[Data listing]

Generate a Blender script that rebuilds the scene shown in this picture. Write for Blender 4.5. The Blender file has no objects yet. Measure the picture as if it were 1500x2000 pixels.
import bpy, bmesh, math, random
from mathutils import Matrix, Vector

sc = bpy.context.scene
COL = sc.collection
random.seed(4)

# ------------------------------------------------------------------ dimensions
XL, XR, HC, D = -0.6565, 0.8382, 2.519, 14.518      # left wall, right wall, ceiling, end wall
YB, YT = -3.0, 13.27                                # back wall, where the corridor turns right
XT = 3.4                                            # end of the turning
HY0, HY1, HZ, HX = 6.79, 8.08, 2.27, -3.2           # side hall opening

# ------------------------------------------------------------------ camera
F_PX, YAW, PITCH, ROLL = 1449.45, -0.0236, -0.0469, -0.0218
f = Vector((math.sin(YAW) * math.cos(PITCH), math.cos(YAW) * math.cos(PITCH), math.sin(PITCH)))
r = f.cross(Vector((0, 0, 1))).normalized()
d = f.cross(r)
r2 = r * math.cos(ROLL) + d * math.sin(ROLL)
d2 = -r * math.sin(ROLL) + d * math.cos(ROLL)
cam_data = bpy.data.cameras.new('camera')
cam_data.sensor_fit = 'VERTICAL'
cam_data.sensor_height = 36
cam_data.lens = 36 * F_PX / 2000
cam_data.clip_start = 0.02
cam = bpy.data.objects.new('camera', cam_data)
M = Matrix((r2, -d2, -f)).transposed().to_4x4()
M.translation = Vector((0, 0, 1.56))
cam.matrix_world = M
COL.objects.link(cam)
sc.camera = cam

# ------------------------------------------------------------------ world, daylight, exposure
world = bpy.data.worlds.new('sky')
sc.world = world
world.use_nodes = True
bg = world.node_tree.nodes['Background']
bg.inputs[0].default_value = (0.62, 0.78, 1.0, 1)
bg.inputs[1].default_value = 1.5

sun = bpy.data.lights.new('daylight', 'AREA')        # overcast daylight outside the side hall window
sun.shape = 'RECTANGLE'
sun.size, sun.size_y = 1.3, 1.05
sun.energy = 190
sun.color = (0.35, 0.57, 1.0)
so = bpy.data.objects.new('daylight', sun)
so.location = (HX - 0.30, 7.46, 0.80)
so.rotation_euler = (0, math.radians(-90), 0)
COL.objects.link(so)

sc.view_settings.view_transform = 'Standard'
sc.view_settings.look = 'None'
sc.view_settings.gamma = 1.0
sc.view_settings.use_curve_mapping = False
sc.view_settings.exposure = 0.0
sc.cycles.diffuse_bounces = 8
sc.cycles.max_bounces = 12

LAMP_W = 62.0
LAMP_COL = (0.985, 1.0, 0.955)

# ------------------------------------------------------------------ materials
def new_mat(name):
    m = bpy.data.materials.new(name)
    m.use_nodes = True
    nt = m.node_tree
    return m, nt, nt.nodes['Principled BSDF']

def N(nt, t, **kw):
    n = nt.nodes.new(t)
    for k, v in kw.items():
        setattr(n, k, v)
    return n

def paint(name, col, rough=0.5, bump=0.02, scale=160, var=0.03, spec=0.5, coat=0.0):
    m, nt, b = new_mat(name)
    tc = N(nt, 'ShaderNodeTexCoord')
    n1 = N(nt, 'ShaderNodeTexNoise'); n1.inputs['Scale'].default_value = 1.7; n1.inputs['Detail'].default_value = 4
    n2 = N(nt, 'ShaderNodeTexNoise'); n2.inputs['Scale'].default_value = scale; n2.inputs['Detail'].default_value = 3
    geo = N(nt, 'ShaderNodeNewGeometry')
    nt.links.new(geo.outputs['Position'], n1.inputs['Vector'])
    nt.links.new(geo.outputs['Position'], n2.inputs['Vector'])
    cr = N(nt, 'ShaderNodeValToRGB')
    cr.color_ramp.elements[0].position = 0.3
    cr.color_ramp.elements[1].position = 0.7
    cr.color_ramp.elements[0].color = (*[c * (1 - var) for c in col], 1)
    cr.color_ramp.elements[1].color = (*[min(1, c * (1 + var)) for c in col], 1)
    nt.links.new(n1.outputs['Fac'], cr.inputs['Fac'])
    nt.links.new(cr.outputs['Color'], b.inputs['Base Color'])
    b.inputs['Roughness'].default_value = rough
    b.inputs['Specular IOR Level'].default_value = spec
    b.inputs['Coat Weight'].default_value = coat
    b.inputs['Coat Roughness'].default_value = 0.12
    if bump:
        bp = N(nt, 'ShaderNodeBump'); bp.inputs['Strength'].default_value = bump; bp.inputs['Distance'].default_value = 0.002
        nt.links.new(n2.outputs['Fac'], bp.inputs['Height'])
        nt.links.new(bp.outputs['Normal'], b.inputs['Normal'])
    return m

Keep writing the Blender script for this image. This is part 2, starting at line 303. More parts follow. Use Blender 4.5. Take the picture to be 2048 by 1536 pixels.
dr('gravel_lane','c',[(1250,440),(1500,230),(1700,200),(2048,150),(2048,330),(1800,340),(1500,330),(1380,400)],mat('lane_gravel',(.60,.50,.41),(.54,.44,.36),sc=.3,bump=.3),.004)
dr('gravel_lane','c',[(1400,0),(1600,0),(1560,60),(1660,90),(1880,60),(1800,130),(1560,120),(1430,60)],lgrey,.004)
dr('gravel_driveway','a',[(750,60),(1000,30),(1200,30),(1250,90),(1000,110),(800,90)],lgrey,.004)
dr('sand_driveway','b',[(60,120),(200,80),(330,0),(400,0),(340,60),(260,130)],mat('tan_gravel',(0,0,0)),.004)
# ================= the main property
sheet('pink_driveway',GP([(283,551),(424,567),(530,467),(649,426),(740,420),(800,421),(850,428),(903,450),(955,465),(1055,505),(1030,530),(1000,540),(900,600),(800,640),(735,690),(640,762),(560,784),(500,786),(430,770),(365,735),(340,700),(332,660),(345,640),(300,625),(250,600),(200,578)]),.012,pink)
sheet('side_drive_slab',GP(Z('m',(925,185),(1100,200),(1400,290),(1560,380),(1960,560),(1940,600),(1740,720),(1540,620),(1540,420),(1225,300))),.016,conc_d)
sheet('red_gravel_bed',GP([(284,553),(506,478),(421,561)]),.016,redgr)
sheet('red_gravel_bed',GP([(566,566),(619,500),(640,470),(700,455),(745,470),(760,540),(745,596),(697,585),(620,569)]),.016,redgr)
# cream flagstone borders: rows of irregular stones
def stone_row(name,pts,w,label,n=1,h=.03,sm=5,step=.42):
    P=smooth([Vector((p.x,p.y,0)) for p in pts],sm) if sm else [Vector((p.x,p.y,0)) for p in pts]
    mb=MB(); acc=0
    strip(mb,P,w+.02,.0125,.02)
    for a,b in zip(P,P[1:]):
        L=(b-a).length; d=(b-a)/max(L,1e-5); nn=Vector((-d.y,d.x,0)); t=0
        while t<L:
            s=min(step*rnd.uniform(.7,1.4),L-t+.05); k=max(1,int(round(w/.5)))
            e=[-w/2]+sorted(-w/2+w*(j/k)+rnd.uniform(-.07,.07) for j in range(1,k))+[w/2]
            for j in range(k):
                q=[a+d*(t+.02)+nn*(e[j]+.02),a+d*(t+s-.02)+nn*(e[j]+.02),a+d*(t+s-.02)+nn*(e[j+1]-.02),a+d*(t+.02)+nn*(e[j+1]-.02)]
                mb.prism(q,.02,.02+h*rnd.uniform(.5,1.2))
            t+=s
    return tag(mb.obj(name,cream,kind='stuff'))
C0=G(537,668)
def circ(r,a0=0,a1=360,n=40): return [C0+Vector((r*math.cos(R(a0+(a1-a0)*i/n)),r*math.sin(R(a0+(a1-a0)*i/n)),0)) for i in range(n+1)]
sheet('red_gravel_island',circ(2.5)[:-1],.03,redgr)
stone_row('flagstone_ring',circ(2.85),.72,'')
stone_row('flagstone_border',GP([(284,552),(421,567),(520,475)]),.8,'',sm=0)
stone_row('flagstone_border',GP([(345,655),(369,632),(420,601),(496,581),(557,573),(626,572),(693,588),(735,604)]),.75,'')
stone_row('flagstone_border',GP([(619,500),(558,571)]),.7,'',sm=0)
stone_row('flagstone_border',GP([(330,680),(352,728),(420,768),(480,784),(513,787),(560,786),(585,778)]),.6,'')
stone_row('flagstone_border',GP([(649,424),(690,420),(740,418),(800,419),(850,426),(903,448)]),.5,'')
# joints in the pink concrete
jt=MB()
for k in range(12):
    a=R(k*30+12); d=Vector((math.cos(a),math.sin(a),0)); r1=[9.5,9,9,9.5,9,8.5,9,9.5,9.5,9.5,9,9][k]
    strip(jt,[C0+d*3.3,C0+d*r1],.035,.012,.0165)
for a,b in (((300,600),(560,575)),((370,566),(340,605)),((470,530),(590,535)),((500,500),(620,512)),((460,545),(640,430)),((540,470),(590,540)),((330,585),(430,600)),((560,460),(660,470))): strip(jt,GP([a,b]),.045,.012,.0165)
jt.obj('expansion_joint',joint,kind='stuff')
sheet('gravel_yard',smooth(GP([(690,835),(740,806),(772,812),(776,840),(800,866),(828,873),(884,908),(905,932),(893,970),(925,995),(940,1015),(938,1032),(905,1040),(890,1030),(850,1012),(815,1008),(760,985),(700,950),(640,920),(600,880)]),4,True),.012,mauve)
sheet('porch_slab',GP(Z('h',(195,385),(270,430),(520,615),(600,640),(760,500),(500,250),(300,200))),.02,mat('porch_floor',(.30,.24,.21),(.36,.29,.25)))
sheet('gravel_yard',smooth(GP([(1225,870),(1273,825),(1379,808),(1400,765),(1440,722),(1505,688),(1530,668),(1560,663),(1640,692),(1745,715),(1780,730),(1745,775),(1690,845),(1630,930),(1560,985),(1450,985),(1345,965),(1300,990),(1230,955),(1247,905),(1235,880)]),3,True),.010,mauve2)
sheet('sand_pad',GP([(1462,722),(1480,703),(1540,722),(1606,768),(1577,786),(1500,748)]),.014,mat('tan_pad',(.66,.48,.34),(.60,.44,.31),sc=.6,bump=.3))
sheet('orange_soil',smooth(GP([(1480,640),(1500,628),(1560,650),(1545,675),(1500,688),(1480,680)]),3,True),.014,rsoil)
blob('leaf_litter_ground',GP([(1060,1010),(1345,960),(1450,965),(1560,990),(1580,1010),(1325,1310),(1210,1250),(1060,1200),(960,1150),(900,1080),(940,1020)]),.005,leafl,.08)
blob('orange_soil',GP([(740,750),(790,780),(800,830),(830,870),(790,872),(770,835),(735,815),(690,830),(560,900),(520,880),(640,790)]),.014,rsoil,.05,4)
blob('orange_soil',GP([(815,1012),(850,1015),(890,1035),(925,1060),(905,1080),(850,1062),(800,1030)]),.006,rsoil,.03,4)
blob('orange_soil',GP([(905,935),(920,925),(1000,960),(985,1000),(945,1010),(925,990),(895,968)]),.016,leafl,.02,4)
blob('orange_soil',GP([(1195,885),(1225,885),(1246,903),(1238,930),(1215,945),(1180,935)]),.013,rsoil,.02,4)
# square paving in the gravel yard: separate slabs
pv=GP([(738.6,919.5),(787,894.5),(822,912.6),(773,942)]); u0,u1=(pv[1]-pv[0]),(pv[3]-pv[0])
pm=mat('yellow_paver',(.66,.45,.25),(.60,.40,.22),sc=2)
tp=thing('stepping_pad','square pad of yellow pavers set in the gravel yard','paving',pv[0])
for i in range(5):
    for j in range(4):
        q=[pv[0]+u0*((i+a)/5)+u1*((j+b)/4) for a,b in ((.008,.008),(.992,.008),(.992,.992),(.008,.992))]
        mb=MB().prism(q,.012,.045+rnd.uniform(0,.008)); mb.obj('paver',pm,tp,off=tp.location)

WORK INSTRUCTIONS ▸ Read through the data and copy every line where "scene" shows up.

WRITTEN ANSWER ▸
Generate a Blender script that rebuilds the scene shown in this picture. Write for Blender 4.5. The Blender file has no objects yet. Measure the picture as if it were 1500x2000 pixels.
sc = bpy.context.scene